++++ Supplied records ++++
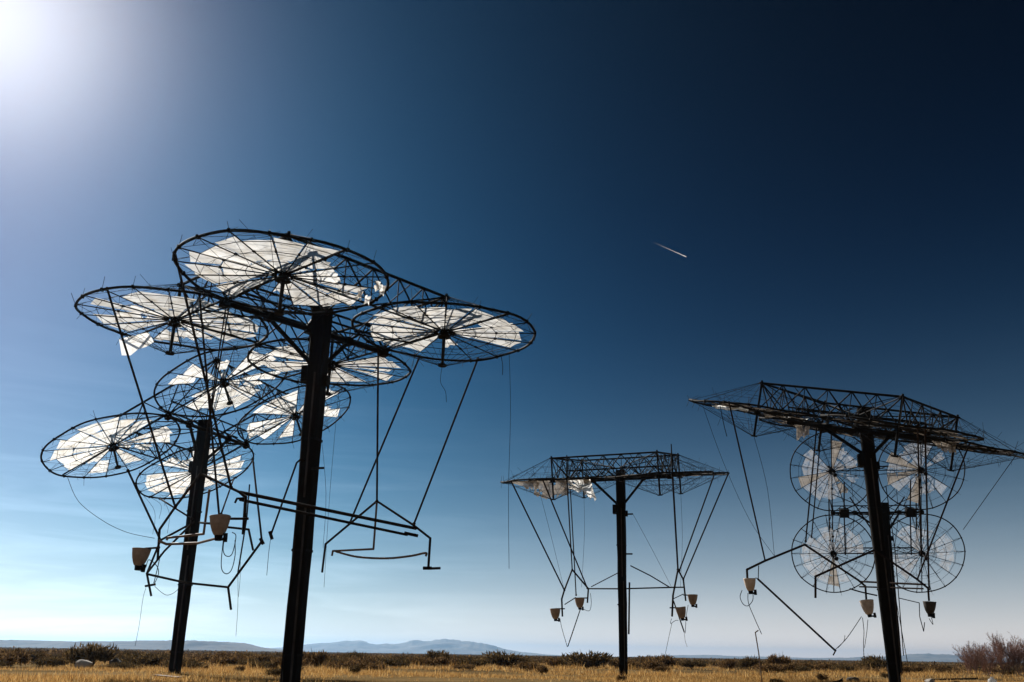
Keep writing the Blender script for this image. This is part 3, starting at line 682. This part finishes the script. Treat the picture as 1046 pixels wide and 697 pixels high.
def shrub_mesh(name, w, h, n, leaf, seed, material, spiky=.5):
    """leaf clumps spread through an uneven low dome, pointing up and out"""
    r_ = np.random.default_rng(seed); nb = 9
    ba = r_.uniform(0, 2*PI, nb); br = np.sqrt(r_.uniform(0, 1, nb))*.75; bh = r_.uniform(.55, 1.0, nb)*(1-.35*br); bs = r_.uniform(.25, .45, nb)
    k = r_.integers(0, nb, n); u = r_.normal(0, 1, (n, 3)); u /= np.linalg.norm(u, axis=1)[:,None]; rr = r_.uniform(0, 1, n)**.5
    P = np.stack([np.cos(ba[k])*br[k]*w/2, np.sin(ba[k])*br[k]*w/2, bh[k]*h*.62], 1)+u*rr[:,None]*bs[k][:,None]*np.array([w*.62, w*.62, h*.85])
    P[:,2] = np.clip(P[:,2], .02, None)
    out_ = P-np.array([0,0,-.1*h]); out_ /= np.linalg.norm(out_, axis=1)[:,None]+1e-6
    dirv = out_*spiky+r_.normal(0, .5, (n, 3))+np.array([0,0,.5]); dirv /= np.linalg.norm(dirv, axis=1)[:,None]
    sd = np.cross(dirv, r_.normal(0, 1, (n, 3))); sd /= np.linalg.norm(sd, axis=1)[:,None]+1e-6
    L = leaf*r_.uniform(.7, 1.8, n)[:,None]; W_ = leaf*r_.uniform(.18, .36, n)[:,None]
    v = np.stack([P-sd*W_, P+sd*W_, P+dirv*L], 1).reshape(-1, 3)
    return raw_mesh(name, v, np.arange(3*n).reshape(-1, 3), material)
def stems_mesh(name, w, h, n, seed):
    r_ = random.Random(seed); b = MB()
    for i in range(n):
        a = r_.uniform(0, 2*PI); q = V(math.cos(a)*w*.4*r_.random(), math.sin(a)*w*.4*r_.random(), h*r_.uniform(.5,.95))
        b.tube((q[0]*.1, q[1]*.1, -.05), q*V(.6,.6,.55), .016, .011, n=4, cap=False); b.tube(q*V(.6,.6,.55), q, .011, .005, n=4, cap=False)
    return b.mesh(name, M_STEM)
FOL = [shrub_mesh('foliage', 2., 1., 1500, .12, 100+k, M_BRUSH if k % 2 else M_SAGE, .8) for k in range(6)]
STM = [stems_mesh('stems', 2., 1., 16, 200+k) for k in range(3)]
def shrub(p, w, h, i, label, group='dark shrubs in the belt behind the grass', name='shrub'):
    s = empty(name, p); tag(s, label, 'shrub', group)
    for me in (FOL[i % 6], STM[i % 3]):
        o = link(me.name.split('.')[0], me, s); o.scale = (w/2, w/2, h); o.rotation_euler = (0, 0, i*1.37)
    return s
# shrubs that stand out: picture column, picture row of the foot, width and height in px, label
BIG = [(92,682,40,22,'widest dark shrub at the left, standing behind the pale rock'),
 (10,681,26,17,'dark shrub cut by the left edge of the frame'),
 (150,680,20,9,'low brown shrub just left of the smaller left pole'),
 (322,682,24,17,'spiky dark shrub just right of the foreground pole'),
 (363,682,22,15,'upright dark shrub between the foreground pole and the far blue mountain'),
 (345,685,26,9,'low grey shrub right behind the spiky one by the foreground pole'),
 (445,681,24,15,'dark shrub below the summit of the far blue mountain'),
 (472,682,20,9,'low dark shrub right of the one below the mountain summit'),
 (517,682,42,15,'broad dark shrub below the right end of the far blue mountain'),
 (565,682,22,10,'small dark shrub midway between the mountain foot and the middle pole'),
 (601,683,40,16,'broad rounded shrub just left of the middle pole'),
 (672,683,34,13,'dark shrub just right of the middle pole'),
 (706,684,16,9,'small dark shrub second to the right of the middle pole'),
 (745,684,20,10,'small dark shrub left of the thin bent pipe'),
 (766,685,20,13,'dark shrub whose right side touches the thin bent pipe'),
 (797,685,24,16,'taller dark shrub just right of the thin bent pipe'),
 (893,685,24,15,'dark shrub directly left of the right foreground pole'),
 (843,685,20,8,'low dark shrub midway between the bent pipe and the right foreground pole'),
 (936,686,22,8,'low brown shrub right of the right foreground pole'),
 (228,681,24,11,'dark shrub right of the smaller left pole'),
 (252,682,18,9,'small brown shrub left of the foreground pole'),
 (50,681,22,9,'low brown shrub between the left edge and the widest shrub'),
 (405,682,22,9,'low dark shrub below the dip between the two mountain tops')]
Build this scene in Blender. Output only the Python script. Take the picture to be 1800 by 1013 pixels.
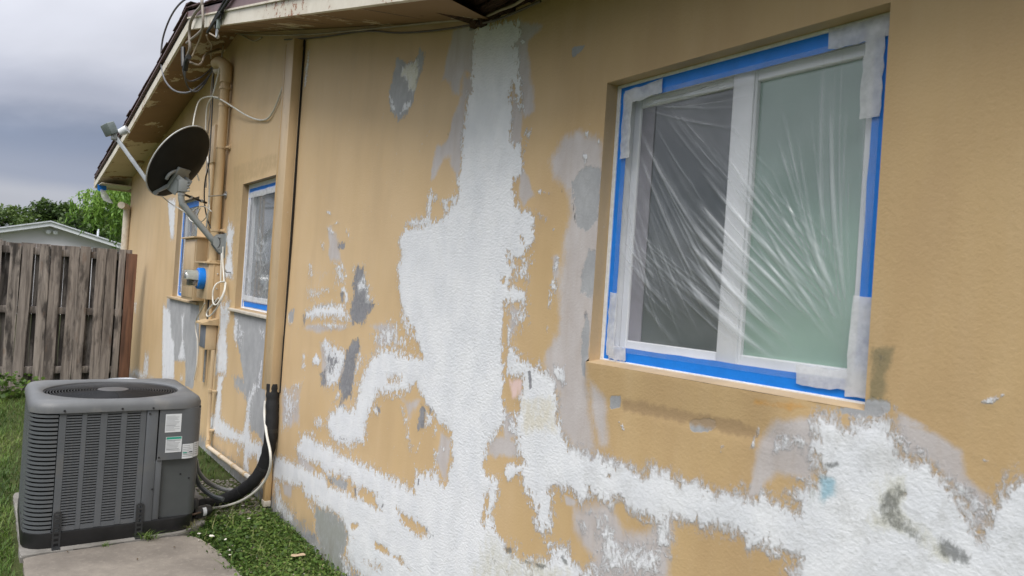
++++
Exercise prompt: Find the lines above that contain the word "this" and collect them.

Solution:
Keep writing the Blender script for this image. This is part 3, starting at line 682. This part finishes the script. Treat the picture as 1046 pixels wide and 697 pixels high.
Build this scene in Blender. Output only the Python script. Take the picture to be 1800 by 1013 pixels.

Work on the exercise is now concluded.